7h40 da manhã, eu estava ainda no primeiro gole de café quente, quando comecei a reparar a trilha que subia a parede. Organizadas, minúsculas, pequenos pontinhos pretos. Se eu estava pensando em alguma coisa, já não faço a menor ideia. A questão passou a ser por quê formigas fazem o que fazem? Será que elas sabem que o mundo está acabando? Não é bem o mundo, mundo, é a gente… Por que, né?

Bom, tem formiga pra tudo quanto é lado, até na geladeira tem formiga agora, nem era para elas gostarem de lugares frios, gente! O que aconteceu? Elas deveriam ser colaborativas, unidas e focadas em coletar comida para o inverno. Mas a gente não vai ter mais inverno. Na verdade, eu acho que não, né?! Porque o calor tá de matar – aí Deus, mente desconexa, lembrei de Tati Quebra Barraco: piririm piririm piririm, sou eu bola de fogo e o calor tá de matar – tá mesmo!

Tá matando todo mundo! Tá matando o ecossistema, tá matando nosso carisma, tá matando nosso bom humor. Mas, e as formigas? Porque elas continuam fiéis em coletar comida para os momentos de frio? Fico me perguntando, se elas ainda não entenderam o que está acontecendo, ou estão negando as evidências – nem preciso dizer que pensei em Chitãozinho e Xororó, não é mesmo? – Estranho, né? Não, não a música “Evidências”, ela é totalmente hino, até pra quem não sofre de amor.

Estou falando, ainda, das formigas. Talvez elas sejam nós, de forma bem idêntica em negar fatos, mas tão diferentes em comportamentos. Nós, humanos, somos menos solidários, não coletamos comida para nossa comunidade e nem sequer pensamos tanto no dia de amanhã – posso estar errada e, se estiver, me perdoem os devaneios – formigas têm senso de coletividade, têm senso de organização, respeitam hierarquia e têm disciplina muito bem organizadas. Ou seja, os bichinhos minúsculos, tão irritantes – estão em todos os lugares possíveis deste planeta, acho que menos na Antártida – nojentas e sujas assim como as baratas, conseguem ser mais organizadas e com mais bom senso que nós, seres pensantes e donos do poder de comunicação verbal – e também donos de 99,9% dos problemas mundiais, diga-se de passagem.
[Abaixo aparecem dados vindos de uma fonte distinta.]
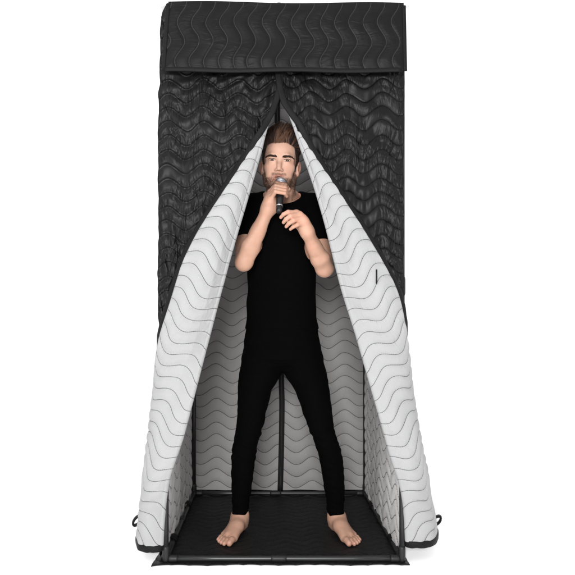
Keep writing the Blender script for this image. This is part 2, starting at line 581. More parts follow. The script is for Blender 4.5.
def curtain(rows, side, seed):
    nr = 330
    A = np.array([W(r[0], r[1], float(np.interp(r[1], [0, 470, 505], [-.022, -.022, .016]))) for r in rows])
    dY = lambda r: float(np.interp(r[1], [0, 66, 110, 440, 505], [.006, .002, -.014, -.014, 0]))
    oF = lambda r: -side * float(np.interp(r[1], [100, 140, 200, 300, 440, 500], [0, 1.2, 2.6, 3.0, 2.2, 0]))
    F = np.array([W(r[2] + oF(r), r[3], r[4] + dY(r)) for r in rows])
    E = np.array([W(r[5], r[6], r[7] + dY(r)) for r in rows])
    key = np.array([r[1] for r in rows], float)
    kk = np.linspace(key[0], key[-1], nr)
    ip = lambda X: gsm(np.stack([np.interp(kk, key, X[:, i]) for i in range(3)], 1), 5)
    A, F, E = ip(A), ip(F), ip(E)
    A[:, 0] += side * (-.0) + .0035 * np.array([mnoise.noise((z * 22, seed, 0)) for z in A[:, 2]])
    n1, nb_, n2 = 80, 9, 84
    rad = .009
    rows_outer, uvs = [], []
    # cloth length along the free edge (from the top)
    L = np.concatenate([[0], np.cumsum(np.linalg.norm(np.diff(E, axis=0), axis=1))])
    T = np.gradient(E, axis=0)
    T /= np.linalg.norm(T, axis=1)[:, None]
    T = gsm(T, 12)
    width2 = np.linalg.norm(E - F, axis=1)
    Pall = np.zeros((nr, n1 + nb_ + n2, 3))
    UV = np.zeros((nr, n1 + nb_ + n2, 2))
    for i in range(nr):
        a, f, e = A[i], F[i], E[i]
        r = min(rad, width2[i] * .25 + .0012)
        nrt = 8
        s = np.linspace(0, 1, n1 - nrt)[:, None]
        p1 = a * (1 - s) + f * s
        # the outer edge turns the corner and runs back to the side wall
        kr = np.linspace(1, 0, nrt + 1)[:-1]
        rw = float(np.clip((470 - kk[i]) / 40, .02, 1))
        ret = a + rw * np.stack([side * .012 * kr ** 1.5, .062 * kr ** .8, 0 * kr], -1)
        p1 = np.vstack([ret, p1])
        # U-turn
        th = np.linspace(0, math.pi, nb_ + 2)[1:-1]
        pb = np.stack([f[0] + side * np.sin(th) * r * 1.0, f[1] - r + np.cos(th) * r, np.full(nb_, f[2])], -1)
        f2 = f + np.array([0, -2 * r, 0])
        s2 = np.linspace(0, 1, n2)
        p2 = f2 * (1 - s2[:, None]) + e * s2[:, None]
        d = e - f2
        ln = math.hypot(d[0], d[1]) + 1e-9
        nn = np.array([d[1], -d[0], 0]) / ln * (-side) * -1
        # outward: away from the booth (towards the viewer / sideways)
        if nn[1] > 0:
            nn = -nn
        if abs(d[1]) > abs(d[0]) * .8 and nn[0] * side > 0:
            nn = -nn
        bul = min(.16 * ln, .035)
        p2 = p2 + nn * (bul * np.sin(np.pi * s2) ** 0.9)[:, None]
        wrap = float(np.clip((e[1] + .035) / .07, 0, 1))
        if wrap > 0:
            ctl = np.array([e[0] * .92 + f2[0] * .08 - side * .012, min(f2[1], e[1]) - .028, f2[2]])
            s3_ = s2[:, None]
            bz = f2 * (1 - s3_) ** 2 + 2 * ctl * s3_ * (1 - s3_) + e * s3_ ** 2
            p2 = p2 * (1 - wrap) + bz * wrap
        Pall[i] = np.concatenate([p1, pb, p2])
        UV[i, :n1, 0] = p1[:, 0]
        UV[i, :nrt, 0] = a[0] - side * (ret[:, 1] - a[1])
        UV[i, :n1, 1] = p1[:, 2]
        arc = np.concatenate([[0], np.cumsum(np.linalg.norm(np.diff(p2[:, :2], axis=0), axis=1))])
        cx_, cz_ = f2[0] - side * arc, f2[2]
        UV[i, n1 + nb_:, 0] = cx_ * .866 * side - cz_ * .5
        UV[i, n1 + nb_:, 1] = cx_ * .5 * side + cz_ * .866
        back = f2[0] + side * np.linspace(math.pi * r, 0, nb_ + 2)[1:-1]
        UV[i, n1:n1 + nb_, 0] = back * .866 * side - f2[2] * .5
        UV[i, n1:n1 + nb_, 1] = back * .5 * side + f2[2] * .866
    UV[..., 0], UV[..., 1] = warp(UV[..., 0], UV[..., 1], seed + 20)
    # relief
    n = normals(Pall)
    # make n point to the OUTER (black) side: towards the viewer on the first layer
    if n[150, 20, 1] > 0:
        n = -n
    top = W(279, 72, -.02)
    x, z = Pall[..., 0], Pall[..., 2]
    q2 = np.stack([x, z], -1)
    d = np.zeros(x.shape)
    s1 = slice(0, n1)
    d[:, s1] = puff(UV[:, s1, 0], UV[:, s1, 1], QB, .0045)
    # drag folds that run from the gathered head of the curtain down its tied edge
    ang = np.arctan2(x[:, s1] - top[0], top[2] - z[:, s1] + .05)
    rr = np.hypot(x[:, s1] - top[0], top[2] - z[:, s1])
    fold_n = vnoise(np.stack([ang * 9, rr * 2.2], -1), 1.0, seed)
    fine_n = vnoise(np.stack([x[:, s1] * 42, z[:, s1] * 11], -1), 1.0, seed + 9)
    toE = np.exp(-((F[:, None, 0] - x[:, s1]) * -side / .16) ** 2) if False else np.exp(-(np.abs(x[:, s1] - E[:, None, 0]) / .17) ** 2)
    d[:, s1] += .010 * fold_n + .008 * fine_n * (.35 + toE)
    d[:, s1] *= np.clip((np.arange(n1) - 8) / 4, 0.25, 1)[None, :]
    d[:, s1] *= np.clip(np.linalg.norm(A - F, axis=1) / .08, 0, 1)[:, None]
    s3 = slice(n1 + nb_, None)
    fade = np.clip(width2 / .06, 0, 1)[:, None] * np.clip(np.minimum(np.linspace(0, 1, n2) / .22, (1 - np.linspace(0, 1, n2)) / .05), 0, 1)[None, :]
    d[:, s3] = -(puff(UV[:, s3, 0], UV[:, s3, 1], QL, .0065) + .016 * vnoise(np.stack([UV[:, s3, 0] * 5, UV[:, s3, 1] * 3], -1), 1.0, seed + 3) + .005 * vnoise(np.stack([UV[:, s3, 0] * 14, UV[:, s3, 1] * 9], -1), 1.0, seed + 31)) * fade
    P = Pall.copy()
    outer = Pall + n * np.where(np.arange(n1 + nb_ + n2) < n1 + nb_, np.maximum(d, -.004), d)[..., None]
    inner = Pall - n * .0055 + n * np.where(np.arange(n1 + nb_ + n2) >= n1 + nb_, d, 0)[..., None]
    me = grid_mesh("front_curtain", outer, UV)
    cu = link("front_curtain", me, M_black, booth)
    link("lining", grid_mesh("lining", inner[:, n1 - 30:], UV[:, n1 - 30:], True), M_lining, cu)
    # tape along the free edge, continuing the cloth
    Tn = Pall[:, -1] - Pall[:, -6]
    Tn[:, 2] = 0
    Tn /= np.linalg.norm(Tn, axis=1)[:, None] + 1e-9
    upr = np.clip((132 - kk) / 12, 0, 1)[:, None]
    Tn = Tn * (1 - upr) + np.array([-side, 0, 0]) * upr
    lowr = np.clip((kk - 330) / 50, 0, 1)[:, None]
    Tn = Tn * (1 - lowr) + np.array([side * .75, .66, 0]) * lowr
    Tn = gsm(Tn, 8)
    Tn /= np.linalg.norm(Tn, axis=1)[:, None] + 1e-9
    sdir = np.cross(T, Tn)
    sdir /= np.linalg.norm(sdir, axis=1)[:, None]
    # in-plane direction perpendicular to the edge
    W_ = np.cross(sdir, T)
    W_ /= np.linalg.norm(W_, axis=1)[:, None]
    W_ *= np.sign((W_ * Tn).sum(1))[:, None]
    hw = .0115 + .0012 * np.array([mnoise.noise((l * 30, seed, 2)) for l in L])
    hw = hw * np.interp(kk, [0, 60, 130, 560], [1.08, 1.08, 1, 1])
    off_ = np.interp(kk, [0, 112, 142] if side > 0 else [0, 104, 126], [-.75, -.75, .9])
    cen = Pall[:, -1] + np.outer(np.interp(kk, [0, 138, 200], [1, 1, .3]), [0, -.007, 0]) + W_ * (hw * off_)[:, None] + sdir * (.003 * np.array([mnoise.noise((l * 18, seed, 5)) for l in L]))[:, None]
    mb = MB()
    k0 = int(np.argmax(kk > 62))
    mb.sweep(cen[k0:], hw[k0:], .0042, n=14, up=sdir[k0:], power=2.6)
    mb.build("edge_tape", M_bind, cu)
    # tape along the bottom hem of the turned flap
    hemp = gsm(inner[-1, n1 + 2:], 4)
    zdrop = .009 + .002 * np.array([mnoise.noise((i * .16, seed, 1)) for i in range(len(hemp))])
    hp = hemp - np.stack([0 * zdrop, 0 * zdrop, zdrop], -1)
    hp = np.vstack([hp, cen[-1:] + [0, .004, -.004]])
    mb = MB()
    mb.sweep(hp, .0055, .0135 + .0008 * np.sin(np.arange(len(hp)) * .3), n=12, up=(0, 0, 1), power=2.6)
    mb.build("hem_tape", M_bind, cu)
    # strap loop on the free edge
    c = E[-28] + np.array([-side * .012, .012, .0])
    an = np.linspace(-.2, 2 * math.pi - .5, 40)
    if side < 0:
        ring = np.stack([c[0] + .008 + .021 * np.cos(an + math.pi), c[1] + 0 * an, c[2] + .020 * np.sin(an)], -1)
    else:
        ring = np.stack([c[0] + .0 - .021 * np.cos(an + math.pi) * 1.0, c[1] + .0 + 0 * an, c[2] - .006 + .020 * np.sin(an)], -1)
    return cu, inner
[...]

Será que nos tornamos, então, a Cigarra? Vocês lembram disso, eu sei. A cigarra era o personagem irritante, que zombava das formigas o tempo todo, sempre deitada esperando que as coisas se resolvessem sozinhas. Mas, quando o inverno chegava, ela corria arrependida pedindo ajuda e, mais uma vez, os bichinhos nojentos, mas com senso de coletividade gigante, ajudavam a queria folgada e todos comemoravam no final. Coisas da Disney, a gente já sabe. A realidade aqui fora é bem mais assustadora e mais complexa que apenas abrir a porta de casa e ajudar a quem bater. Mas, sim, acho mesmo que nos tornamos mais cigarras do que formigas. Acho que, quando o nosso “inverno” chegar, vamos todos chorar arrependidos por não termos feito nada para salvar a si mesmo e ao coleguinha.
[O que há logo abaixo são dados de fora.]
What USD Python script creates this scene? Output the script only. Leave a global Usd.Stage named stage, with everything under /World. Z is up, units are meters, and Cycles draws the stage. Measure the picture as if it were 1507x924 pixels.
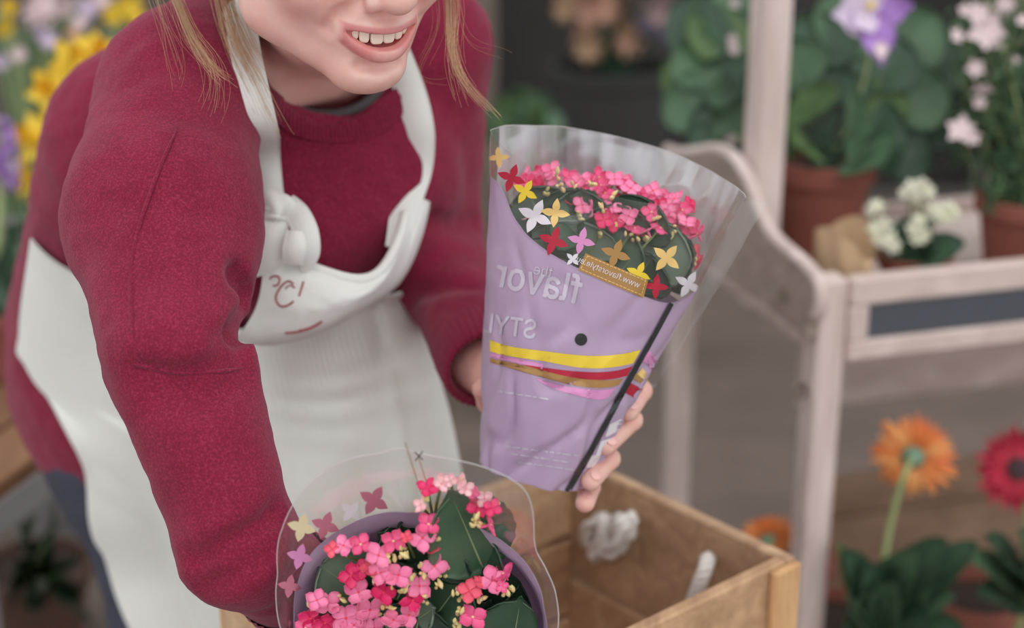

Ah, a cigarra, eu até gostava dela no meio da história, caricata, cheia de trejeitos, divertida… O problema é que, no final, ela não se arrepende, ela vê a oportunidade e agarra. Ela usufrui do sistema perfeito das formigas e se escora. Ela leva a diversão para o formigueiro, como se diversão fosse a solução de todos os problemas. Deixei de gostar da cigarra. Queria que fôssemos mais formigas, mais coletivas, mais organizadas, mais disciplinadas, mas, talvez, estamos todos sendo mais cigarras atualmente. Mas aqui, você gosta de brigadeiro? Porque no fim, o que importa é comer um docinho.